I know that, for security reasons, it is necessary to hash (with salt) the user's password and comparing it to a stored hashed password, so if anybody else gets the hashed string, he will have no way to compute back the password or look it up in a rainbow table.
There is one part of the method that I don't understand. Let's say I have this standard login form
<form method='post' action='login.php'>
<input type='text' name='user' />
<input type='password' name='password' />
<input type='submit' name='submit' value='login' />
</form>
and then I use PHP for login
<?php
if(isset($_POST['submit'])){
$username = $_POST['username'];
$password = sha1($_POST['password']);
$authorize = $login_object->login($username, $password);
}
?>
and, behind the scenes, the $login_object takes care of authenticating with the database and returning true/false. (I made this object up, I have real, useful objects to do this)

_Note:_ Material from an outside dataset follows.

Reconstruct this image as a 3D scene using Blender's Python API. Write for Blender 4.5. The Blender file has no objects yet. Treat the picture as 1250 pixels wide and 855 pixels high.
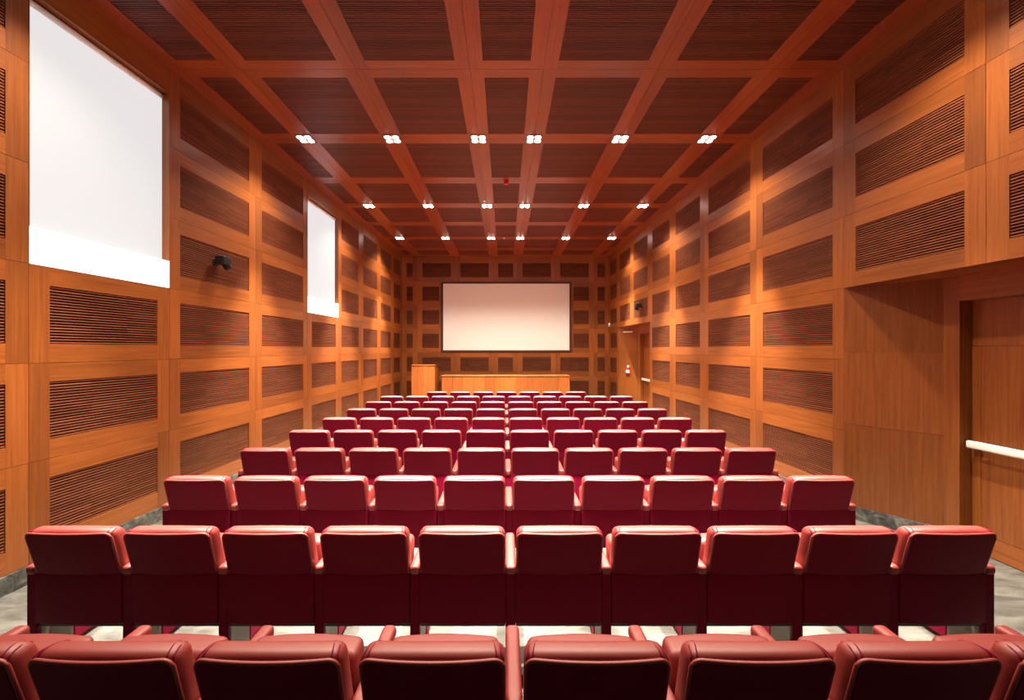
import bpy, bmesh, math, random
from mathutils import Matrix, Vector

random.seed(7)
scene = bpy.context.scene
COL = scene.collection

# ------------------------------------------------------------------ layout
F = 520.0                       # focal length in pixels of the 1250 px wide frame
CAM_Z = 1.99
CEIL = 5.33
BASE = 0.154                    # top of the stone skirting
AL, SL = 4.146, 0.0279          # left wall  x = -(AL - SL*y)
AR, SR = 4.19, 0.0298           # right wall x =  (AR - SR*y)
BACK = 15.35                    # y of the screen wall
REAR = -7.0                    # y of the wall behind the viewer
SEAMS = [REAR, -5.30, -3.75, -2.25, -0.77, 0.69, 2.15, 3.617, 5.08, 6.76, 8.43, 9.90, 11.33, 12.79, 14.19, BACK]
HG = 0.164                      # half of the wooden band between two panels
PT, PP, PH = 2.553, 0.85, 0.516  # panel top (row 0), pitch, height
def seam_z(k): return PT + 0.167 + PP * k
OPEN_Z = seam_z(0)              # 2.72 : door recess top / window bottom
WIN_TOP = 5.04


def xl(y): return -(AL - SL * y)
def xr(y): return AR - SR * y


# ------------------------------------------------------------------ materials
def newmat(name):
    m = bpy.data.materials.new(name)
    m.use_nodes = True
    nt = m.node_tree
    b = nt.nodes['Principled BSDF']
    return m, nt, b


def N(nt, t, **kw):
    n = nt.nodes.new(t)
    for k, v in kw.items():
        setattr(n, k, v)
    return n


def ramp(nt, stops):
    r = N(nt, 'ShaderNodeValToRGB')
    e = r.color_ramp.elements
    e[0].position, e[0].color = stops[0][0], (*stops[0][1], 1)
    e[1].position, e[1].color = stops[-1][0], (*stops[-1][1], 1)
    for p, c in stops[1:-1]:
        x = e.new(p)
        x.color = (*c, 1)
    return r


def wood(name, grain, c0, c1, rough=0.36, var=0.28, spec=0.5):
    """veneer: fine streaks running along one axis, each board a little different"""
    m, nt, b = newmat(name)
    tc = N(nt, 'ShaderNodeTexCoord')
    geo = N(nt, 'ShaderNodeNewGeometry')
    off = N(nt, 'ShaderNodeVectorMath', operation='SCALE')
    off.inputs[0].default_value = (13.0, 7.0, 9.0)
    nt.links.new(geo.outputs['Random Per Island'], off.inputs['Scale'])
    add = N(nt, 'ShaderNodeVectorMath', operation='ADD')
    nt.links.new(tc.outputs['Object'], add.inputs[0])
    nt.links.new(off.outputs[0], add.inputs[1])
    mp = N(nt, 'ShaderNodeMapping')
    s = [38.0, 38.0, 38.0]
    s['xyz'.index(grain)] = 1.3
    mp.inputs['Scale'].default_value = s
    nt.links.new(add.outputs[0], mp.inputs['Vector'])
    n1 = N(nt, 'ShaderNodeTexNoise')
    n1.inputs['Scale'].default_value = 1.0
    n1.inputs['Detail'].default_value = 5.0
    n1.inputs['Roughness'].default_value = 0.65
    n1.inputs['Distortion'].default_value = 0.4
    nt.links.new(mp.outputs[0], n1.inputs['Vector'])
    r = ramp(nt, [(0.32, c0), (0.68, c1)])
    nt.links.new(n1.outputs[0], r.inputs[0])
    # board to board variation
    mr = N(nt, 'ShaderNodeMapRange')
    mr.inputs['To Min'].default_value = 1.0 - var
    mr.inputs['To Max'].default_value = 1.0 + var * 0.6
    nt.links.new(geo.outputs['Random Per Island'], mr.inputs['Value'])
    hsv = N(nt, 'ShaderNodeHueSaturation')
    nt.links.new(r.outputs[0], hsv.inputs['Color'])
    nt.links.new(mr.outputs[0], hsv.inputs['Value'])
    nt.links.new(hsv.outputs[0], b.inputs['Base Color'])
    b.inputs['Roughness'].default_value = rough
    b.inputs['Specular IOR Level'].default_value = spec
    bp = N(nt, 'ShaderNodeBump')
    bp.inputs['Strength'].default_value = 0.04
    bp.inputs['Distance'].default_value = 0.01
    nt.links.new(n1.outputs[0], bp.inputs['Height'])
    nt.links.new(bp.outputs[0], b.inputs['Normal'])
    return m


WC0, WC1 = (0.215, 0.055, 0.010), (0.335, 0.100, 0.021)
CC0, CC1 = (0.20, 0.036, 0.010), (0.29, 0.060, 0.017)
M_WZ = wood('cherry_veneer_vertical', 'z', WC0, WC1)
M_WY = wood('cherry_veneer_along', 'y', WC0, WC1)
M_WX = wood('cherry_veneer_across', 'x', WC0, WC1)
M_CY = wood('cherry_ceiling_along', 'y', CC0, CC1, rough=0.3, var=0.16)
M_CX = wood('cherry_ceiling_across', 'x', CC0, CC1, rough=0.3, var=0.16)
M_SLAT_WALL = wood('slat_wood_wall', 'y', (0.17, 0.048, 0.022), (0.26, 0.084, 0.040), rough=0.6, var=0.25, spec=0.15)
M_SLAT_X = wood('slat_wood_back', 'x', (0.17, 0.048, 0.022), (0.26, 0.084, 0.040), rough=0.6, var=0.25, spec=0.15)
M_SLAT_CEIL = wood('slat_wood_ceiling', 'x', (0.14, 0.034, 0.019), (0.21, 0.056, 0.032), rough=0.42, var=0.25)


def plain(name, col, rough=0.5, metal=0.0, spec=0.5, bump=0.0, bscale=200.0, em=None, ems=0.0):
    m, nt, b = newmat(name)
    b.inputs['Base Color'].default_value = (*col, 1)
    b.inputs['Roughness'].default_value = rough
    b.inputs['Metallic'].default_value = metal
    b.inputs['Specular IOR Level'].default_value = spec
    tc = N(nt, 'ShaderNodeTexCoord')
    n1 = N(nt, 'ShaderNodeTexNoise')
    n1.inputs['Scale'].default_value = bscale
    n1.inputs['Detail'].default_value = 3.0
    nt.links.new(tc.outputs['Object'], n1.inputs['Vector'])
    mx = N(nt, 'ShaderNodeMapRange')
    mx.inputs['To Min'].default_value = max(0.02, rough - 0.05)
    mx.inputs['To Max'].default_value = min(1.0, rough + 0.05)
    nt.links.new(n1.outputs[0], mx.inputs['Value'])
    nt.links.new(mx.outputs[0], b.inputs['Roughness'])
    if bump:
        bp = N(nt, 'ShaderNodeBump')
        bp.inputs['Strength'].default_value = bump
        bp.inputs['Distance'].default_value = 0.002
        nt.links.new(n1.outputs[0], bp.inputs['Height'])
        nt.links.new(bp.outputs[0], b.inputs['Normal'])
    if em:
        b.inputs['Emission Color'].default_value = (*em, 1)
        b.inputs['Emission Strength'].default_value = ems
    return m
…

but that means the password in the POST request traveled raw, un-hashed and unsafely! Anybody could have intercepted the real password!
So what I am thinking is that I should use javascript to hash the password before it's sent. I would have a hidden field <input type='hidden' name='real_password' value='' /> and have javaScript copy the value of the input named password, hash it, put it in real_password hidden input and blank the password field. This way, the POST request would have the hashed password and not the raw, unsafe, original password.
Am I right with what I'm saying, or should I just do the hashing on php?